* _TASK OBJECTIVE_: Gather all lines with "were" from the records.

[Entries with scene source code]

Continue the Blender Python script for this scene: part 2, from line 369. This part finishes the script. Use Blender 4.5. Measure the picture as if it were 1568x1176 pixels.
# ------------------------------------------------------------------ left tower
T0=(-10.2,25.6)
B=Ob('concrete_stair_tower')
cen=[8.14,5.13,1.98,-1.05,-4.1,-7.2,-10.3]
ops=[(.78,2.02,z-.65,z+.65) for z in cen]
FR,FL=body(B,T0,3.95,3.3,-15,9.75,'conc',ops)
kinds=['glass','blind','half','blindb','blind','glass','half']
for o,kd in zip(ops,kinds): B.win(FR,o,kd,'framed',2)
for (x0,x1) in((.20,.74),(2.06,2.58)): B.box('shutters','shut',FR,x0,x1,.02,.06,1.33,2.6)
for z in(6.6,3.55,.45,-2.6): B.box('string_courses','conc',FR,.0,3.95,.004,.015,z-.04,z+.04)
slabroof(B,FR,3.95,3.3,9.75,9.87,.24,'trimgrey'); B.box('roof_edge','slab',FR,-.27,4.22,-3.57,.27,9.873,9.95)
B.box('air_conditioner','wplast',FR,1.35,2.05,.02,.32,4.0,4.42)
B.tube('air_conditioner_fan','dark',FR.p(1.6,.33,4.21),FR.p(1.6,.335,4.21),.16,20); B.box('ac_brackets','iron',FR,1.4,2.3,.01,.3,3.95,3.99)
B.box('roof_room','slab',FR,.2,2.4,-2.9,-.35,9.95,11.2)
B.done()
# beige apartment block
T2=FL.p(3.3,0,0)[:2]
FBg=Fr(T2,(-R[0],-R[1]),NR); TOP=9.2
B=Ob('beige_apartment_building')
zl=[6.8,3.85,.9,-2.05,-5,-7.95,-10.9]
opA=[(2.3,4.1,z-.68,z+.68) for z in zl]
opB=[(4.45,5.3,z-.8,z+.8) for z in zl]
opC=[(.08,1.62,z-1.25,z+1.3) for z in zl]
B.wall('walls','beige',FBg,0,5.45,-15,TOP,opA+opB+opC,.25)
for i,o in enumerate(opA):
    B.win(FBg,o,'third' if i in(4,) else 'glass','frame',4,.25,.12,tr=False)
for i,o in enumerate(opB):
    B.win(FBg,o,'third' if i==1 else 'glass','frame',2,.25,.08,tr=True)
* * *
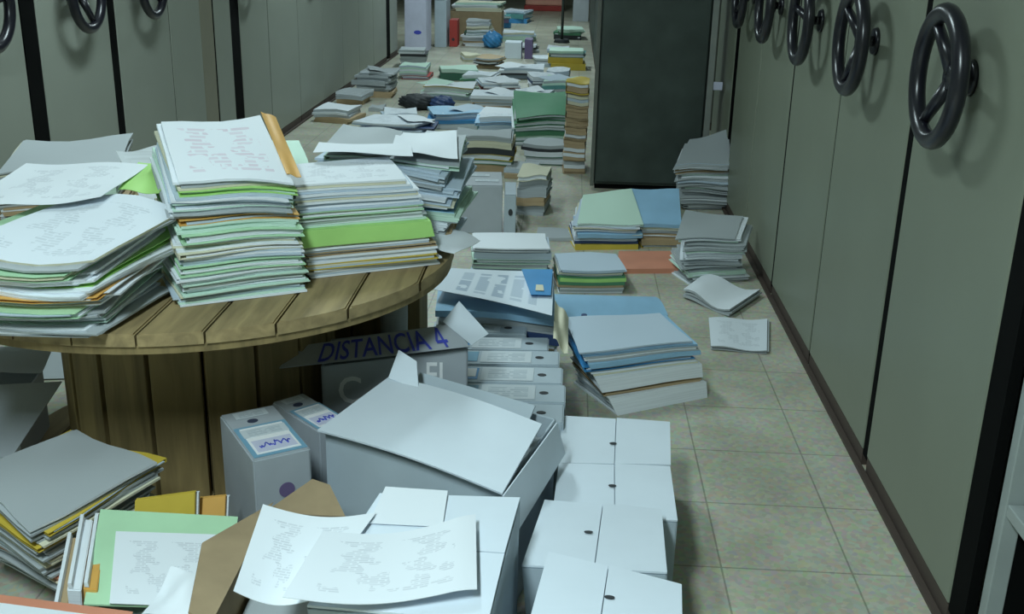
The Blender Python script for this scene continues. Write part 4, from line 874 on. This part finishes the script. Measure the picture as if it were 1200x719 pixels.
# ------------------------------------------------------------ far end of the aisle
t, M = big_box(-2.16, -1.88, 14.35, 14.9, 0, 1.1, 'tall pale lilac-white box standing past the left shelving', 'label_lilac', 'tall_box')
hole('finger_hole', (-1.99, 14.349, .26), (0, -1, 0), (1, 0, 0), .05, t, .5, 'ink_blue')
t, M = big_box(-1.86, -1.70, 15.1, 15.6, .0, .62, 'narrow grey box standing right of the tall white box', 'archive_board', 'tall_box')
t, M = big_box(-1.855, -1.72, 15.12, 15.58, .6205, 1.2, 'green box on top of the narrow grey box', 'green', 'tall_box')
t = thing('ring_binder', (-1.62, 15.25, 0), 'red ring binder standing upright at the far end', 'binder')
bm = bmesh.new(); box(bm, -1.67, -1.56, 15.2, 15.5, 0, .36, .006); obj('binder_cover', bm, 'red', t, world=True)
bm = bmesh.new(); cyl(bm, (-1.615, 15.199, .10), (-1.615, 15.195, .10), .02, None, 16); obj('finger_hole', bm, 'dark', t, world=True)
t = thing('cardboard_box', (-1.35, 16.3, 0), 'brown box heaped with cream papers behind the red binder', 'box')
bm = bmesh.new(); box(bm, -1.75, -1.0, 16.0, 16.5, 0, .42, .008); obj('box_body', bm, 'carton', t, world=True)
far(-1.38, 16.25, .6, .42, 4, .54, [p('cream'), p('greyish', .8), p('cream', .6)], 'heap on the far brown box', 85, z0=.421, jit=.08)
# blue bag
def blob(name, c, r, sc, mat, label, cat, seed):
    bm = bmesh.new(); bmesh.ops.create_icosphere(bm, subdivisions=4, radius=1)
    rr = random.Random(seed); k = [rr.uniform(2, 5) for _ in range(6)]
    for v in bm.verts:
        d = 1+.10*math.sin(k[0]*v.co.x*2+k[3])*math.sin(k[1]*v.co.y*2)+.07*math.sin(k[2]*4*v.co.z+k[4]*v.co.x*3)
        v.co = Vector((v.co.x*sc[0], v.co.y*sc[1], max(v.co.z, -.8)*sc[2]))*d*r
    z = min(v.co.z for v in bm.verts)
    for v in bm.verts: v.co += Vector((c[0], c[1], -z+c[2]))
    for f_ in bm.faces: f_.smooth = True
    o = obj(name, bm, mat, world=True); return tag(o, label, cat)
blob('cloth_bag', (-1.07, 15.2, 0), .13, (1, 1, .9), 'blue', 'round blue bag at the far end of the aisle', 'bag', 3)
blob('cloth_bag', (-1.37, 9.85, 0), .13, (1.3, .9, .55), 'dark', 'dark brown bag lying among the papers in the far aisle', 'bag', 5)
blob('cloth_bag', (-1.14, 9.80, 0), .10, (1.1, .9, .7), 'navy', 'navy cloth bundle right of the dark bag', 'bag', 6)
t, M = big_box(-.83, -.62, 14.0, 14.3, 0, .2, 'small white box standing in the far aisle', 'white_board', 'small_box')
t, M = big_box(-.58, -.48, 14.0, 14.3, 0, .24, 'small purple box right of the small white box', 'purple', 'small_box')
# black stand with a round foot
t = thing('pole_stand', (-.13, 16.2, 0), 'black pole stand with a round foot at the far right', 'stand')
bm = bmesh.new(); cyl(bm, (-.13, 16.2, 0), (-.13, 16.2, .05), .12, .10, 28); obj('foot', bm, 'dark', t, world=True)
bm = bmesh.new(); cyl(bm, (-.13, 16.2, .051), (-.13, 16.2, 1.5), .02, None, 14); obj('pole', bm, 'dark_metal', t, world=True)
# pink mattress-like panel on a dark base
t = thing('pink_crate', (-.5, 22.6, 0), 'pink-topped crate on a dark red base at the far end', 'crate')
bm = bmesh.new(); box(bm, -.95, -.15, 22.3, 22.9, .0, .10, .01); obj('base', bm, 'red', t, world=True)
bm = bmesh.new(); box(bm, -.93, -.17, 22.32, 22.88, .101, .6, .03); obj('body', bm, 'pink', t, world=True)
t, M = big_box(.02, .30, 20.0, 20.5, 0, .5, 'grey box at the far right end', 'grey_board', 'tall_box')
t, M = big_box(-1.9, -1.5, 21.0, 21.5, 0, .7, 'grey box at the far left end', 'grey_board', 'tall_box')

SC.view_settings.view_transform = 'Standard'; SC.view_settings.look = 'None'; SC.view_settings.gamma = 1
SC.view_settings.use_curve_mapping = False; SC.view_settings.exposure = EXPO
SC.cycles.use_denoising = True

* _EXPECTED ANSWER_:
Continue the Blender Python script for this scene: part 2, from line 369. This part finishes the script. Use Blender 4.5. Measure the picture as if it were 1568x1176 pixels.
The Blender Python script for this scene continues. Write part 4, from line 874 on. This part finishes the script. Measure the picture as if it were 1200x719 pixels.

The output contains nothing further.